Johannesburg - Emmanuel Mwezi was 9-years-old when he heard a member of the Hutu militia say he would kill him and his family if he found them.
Mwezi was hiding in a house while on the run during the genocide in Rwanda in 1994. The man was standing at the window. Mwezi, his mother, two brothers and one of his sisters were on the other side of it.
"I knew the man’s younger brother. My mother knew him," he said at the unveiling of the Johannesburg Holocaust & Genocide Centre on Tuesday. It will be opened to the public early next year.
His older sister, his best friend from school and many neighbours were killed. Hutu death squads called the Interahamwe murdered up to one million members of the Tutsi ethnic group and moderate Hutus between April and July that year.
‘Witnessing killing became normal’
His father, a construction worker, was killed in 1990 when he was accused of being a spy.
"I saw people being killed. You get the shock of your life, but it became normal somehow."
Mwezi saw one man run into a lake in a bid to get away from his killers. Hutu militias on both banks shot at him as he tried to swim away.

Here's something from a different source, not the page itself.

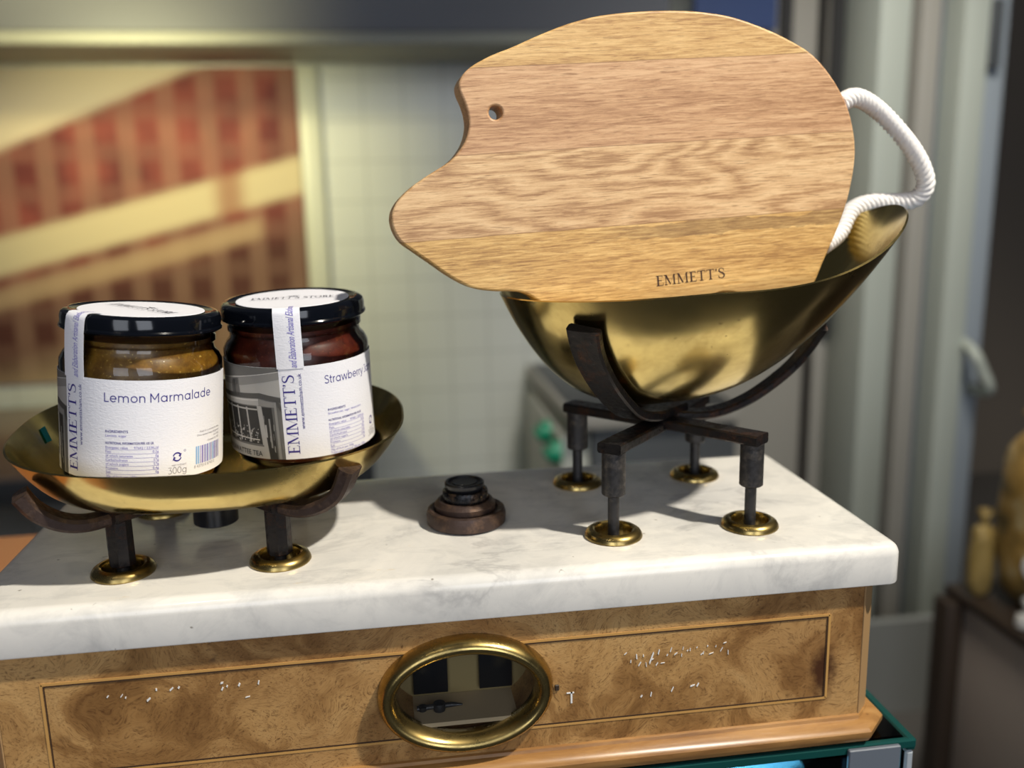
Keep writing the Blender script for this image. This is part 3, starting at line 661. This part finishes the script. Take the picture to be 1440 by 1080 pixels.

When the killing started, their Hutu neighbour came to them and told them he would help them. He hid Mwezi, two of his brothers, his sister and mother in his house for three days before the Interahamwe came.
They were moved to the man’s mother’s house, where they hid for two weeks. Then the man’s younger brother took them in.
After that they had to survive in the bush. One of his brothers left them, knowing that if they were found together they would all be killed.
He said they were lucky as they were in an area, the Mvumba district, which was quickly recaptured by soldiers of the Rwandan Patriotic Front.
"We survived not because we knew how to hide, but because a Hutu decided to help us and hid us. Not because he expected anything, but because he made a choice," he said.
The man’s name was Kajurizi Donat.
"I will never forget him. He will always be my hero," Mwezi said.
‘This centre is a living thing’
Mwezi is now 29. He came to South Africa in 2009 and will graduate from Monash University this year.
Holocaust survivor Pinchas Gutter was 3, and already introduced to the art of winemaking by his father, when the Nazis came to power. They were living in Poland at the time. His family are Hasidic Jews.
They fled to Warsaw and spent two and a half years in the Warsaw Ghetto. He survived the uprising against the Nazis there in April 1943 and six concentration camps.
"It can happen anywhere," he said, speaking in a strong, clear voice. He is 83 now and living in Canada. He spends his time taking students to Germany and Poland, teaching them the history of the Holocaust and of iniquity in general.
"A centre like this is not just a place where you can look at horrible pictures. It’s a living thing."
As he spoke a car backfired loudly three times on Jan Smuts Avenue, causing several of the elderly people at the event to jump in their seats.
"We don’t want the Holocaust to be an academic thing that you study at university," he said.